Marty Burns, director of New Options, says he was in the back of his building when the fire started.

“I wondered who the hell had a woodburner,” he says. When he walked up front, he saw the fire; he stayed in the building until around 10 a.m., when firefighters told him to leave.

New Options, Classicut and Vanity Fair all sustained smoke damage and a small amount of water in the basement.

“They got us cleaned up pretty quickly,” says Sharon Bryan, owner of Classicut. “We were back in operation on Saturday.”

Vanity Fair is owned by Louise Covey.

The only other problem at New Options was a phone that wasn’t working, but Burns was hoping for a quick fix to that —and happy that his problems weren’t any worse.

“We’re awful lucky,” he says, noting the extremely high winds the day of the fire. “Every time I thought they were getting a handle on it, you’d see fire somewhere else.”

Matheny, who confesses to be a bit of a history buff, owned the Market Street building now occupied by the law firm and the barber shop for 40 years before selling it to Nix and Denman in 2007.

He’d bought the building in 1967 from the heirs of U.S. Lesh, who built it during his years as an Indianapolis attorney.
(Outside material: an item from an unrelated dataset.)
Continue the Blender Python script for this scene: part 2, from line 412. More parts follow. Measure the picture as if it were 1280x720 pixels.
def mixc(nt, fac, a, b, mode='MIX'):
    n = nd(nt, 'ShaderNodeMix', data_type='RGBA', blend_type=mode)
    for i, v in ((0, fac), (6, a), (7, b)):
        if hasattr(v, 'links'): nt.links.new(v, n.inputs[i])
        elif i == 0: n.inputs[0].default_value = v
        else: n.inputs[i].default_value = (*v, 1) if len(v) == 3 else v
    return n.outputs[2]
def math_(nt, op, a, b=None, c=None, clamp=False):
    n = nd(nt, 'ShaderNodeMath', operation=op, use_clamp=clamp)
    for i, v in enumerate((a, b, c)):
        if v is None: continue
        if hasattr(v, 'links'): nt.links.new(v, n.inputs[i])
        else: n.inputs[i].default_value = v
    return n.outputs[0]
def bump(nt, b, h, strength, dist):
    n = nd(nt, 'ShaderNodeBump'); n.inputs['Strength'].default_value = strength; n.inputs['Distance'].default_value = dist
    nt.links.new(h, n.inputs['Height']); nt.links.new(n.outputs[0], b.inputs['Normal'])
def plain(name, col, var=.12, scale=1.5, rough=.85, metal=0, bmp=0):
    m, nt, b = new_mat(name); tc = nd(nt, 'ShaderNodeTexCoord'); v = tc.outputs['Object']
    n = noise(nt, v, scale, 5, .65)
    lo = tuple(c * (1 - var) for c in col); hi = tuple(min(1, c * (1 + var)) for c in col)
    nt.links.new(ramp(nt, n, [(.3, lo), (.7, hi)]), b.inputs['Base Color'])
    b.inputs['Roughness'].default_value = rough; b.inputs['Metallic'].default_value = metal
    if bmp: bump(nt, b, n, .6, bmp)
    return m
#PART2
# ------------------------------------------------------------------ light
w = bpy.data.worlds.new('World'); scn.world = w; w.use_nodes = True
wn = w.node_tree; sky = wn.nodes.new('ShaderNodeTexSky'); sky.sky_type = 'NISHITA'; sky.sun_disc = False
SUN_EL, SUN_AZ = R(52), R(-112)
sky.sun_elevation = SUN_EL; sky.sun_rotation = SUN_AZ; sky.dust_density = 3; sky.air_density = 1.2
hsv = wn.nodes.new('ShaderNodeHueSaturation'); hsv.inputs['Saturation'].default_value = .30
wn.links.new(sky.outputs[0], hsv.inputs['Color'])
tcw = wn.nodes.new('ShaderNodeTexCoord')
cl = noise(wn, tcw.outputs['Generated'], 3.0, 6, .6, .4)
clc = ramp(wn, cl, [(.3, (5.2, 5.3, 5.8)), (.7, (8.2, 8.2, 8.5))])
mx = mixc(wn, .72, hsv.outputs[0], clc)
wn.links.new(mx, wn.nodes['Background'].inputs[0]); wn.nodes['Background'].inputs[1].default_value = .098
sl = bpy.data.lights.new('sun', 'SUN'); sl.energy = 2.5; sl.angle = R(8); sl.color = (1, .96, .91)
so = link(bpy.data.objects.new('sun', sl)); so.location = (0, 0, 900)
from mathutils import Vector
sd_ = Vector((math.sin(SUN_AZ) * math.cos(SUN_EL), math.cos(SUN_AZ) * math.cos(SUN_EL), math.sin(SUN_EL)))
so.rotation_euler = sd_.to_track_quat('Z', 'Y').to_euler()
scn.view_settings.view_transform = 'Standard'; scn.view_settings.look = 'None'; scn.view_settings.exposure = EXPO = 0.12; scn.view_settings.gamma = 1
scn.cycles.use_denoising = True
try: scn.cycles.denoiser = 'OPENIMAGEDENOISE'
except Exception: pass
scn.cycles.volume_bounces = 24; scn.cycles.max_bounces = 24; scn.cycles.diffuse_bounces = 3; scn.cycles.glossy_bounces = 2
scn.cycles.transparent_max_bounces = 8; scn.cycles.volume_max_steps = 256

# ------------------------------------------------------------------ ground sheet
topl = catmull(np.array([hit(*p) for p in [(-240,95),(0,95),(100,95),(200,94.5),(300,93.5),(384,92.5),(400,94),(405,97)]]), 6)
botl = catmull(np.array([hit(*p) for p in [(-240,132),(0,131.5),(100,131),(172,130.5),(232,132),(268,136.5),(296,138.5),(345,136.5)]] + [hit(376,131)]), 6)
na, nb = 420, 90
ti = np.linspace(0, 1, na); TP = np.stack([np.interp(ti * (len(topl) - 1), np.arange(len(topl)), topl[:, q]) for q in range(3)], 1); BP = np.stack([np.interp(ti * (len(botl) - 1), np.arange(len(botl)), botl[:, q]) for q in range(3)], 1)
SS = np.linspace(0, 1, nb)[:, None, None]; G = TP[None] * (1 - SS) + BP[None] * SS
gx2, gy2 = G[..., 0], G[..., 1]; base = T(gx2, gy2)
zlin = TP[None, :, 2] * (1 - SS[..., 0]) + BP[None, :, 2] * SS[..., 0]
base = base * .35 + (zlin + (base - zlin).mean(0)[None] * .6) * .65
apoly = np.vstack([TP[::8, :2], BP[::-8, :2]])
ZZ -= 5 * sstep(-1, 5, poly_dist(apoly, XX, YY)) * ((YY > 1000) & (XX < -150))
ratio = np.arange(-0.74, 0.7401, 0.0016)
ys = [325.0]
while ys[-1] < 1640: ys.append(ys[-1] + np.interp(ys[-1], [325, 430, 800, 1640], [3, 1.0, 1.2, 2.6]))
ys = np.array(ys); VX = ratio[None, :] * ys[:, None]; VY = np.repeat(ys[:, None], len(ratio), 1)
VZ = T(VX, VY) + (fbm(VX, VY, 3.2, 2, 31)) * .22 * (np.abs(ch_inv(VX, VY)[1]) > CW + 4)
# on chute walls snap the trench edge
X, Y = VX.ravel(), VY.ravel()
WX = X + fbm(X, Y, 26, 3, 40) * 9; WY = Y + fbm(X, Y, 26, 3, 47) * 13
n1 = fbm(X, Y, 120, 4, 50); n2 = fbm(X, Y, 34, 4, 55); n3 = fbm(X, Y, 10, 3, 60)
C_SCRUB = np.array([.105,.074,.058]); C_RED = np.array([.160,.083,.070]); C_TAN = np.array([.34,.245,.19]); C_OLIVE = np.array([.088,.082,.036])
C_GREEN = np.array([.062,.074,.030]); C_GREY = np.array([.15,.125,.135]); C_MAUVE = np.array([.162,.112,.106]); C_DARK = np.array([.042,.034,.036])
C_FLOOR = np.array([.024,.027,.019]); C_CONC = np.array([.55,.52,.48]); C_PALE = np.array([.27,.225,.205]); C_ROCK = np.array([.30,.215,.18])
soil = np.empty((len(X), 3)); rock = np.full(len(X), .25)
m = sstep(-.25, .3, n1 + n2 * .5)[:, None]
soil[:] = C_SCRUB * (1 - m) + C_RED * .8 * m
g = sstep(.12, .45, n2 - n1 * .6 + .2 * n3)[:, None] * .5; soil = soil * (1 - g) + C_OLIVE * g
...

The first year the building was on the tax rolls was in 1914, Matheny says. In those early years, the corner section now occupied by the barber shop housed a Western Union office.

Lesh served as Indiana’s attorney general from 1920 to 1924. When his term as attorney general was up, he came back to Huntington and set up his office in the building he’d built. It’s been home to a law office ever since, Matheny says.

The fire was discovered on Wednesday, March 8, about 8 a.m.

It was confined to the attic area of the building that houses the law office and barber shop. Firefighters were able to keep it from spreading to the Coldwell Banker office next door, even though the two buildings share a wall.

Firefighters from several departments fought the blaze, which was finally extinguished on Thursday, March 9, about 6 p.m.

“God bless our fire department,” Burns says. “They worked their butts off.”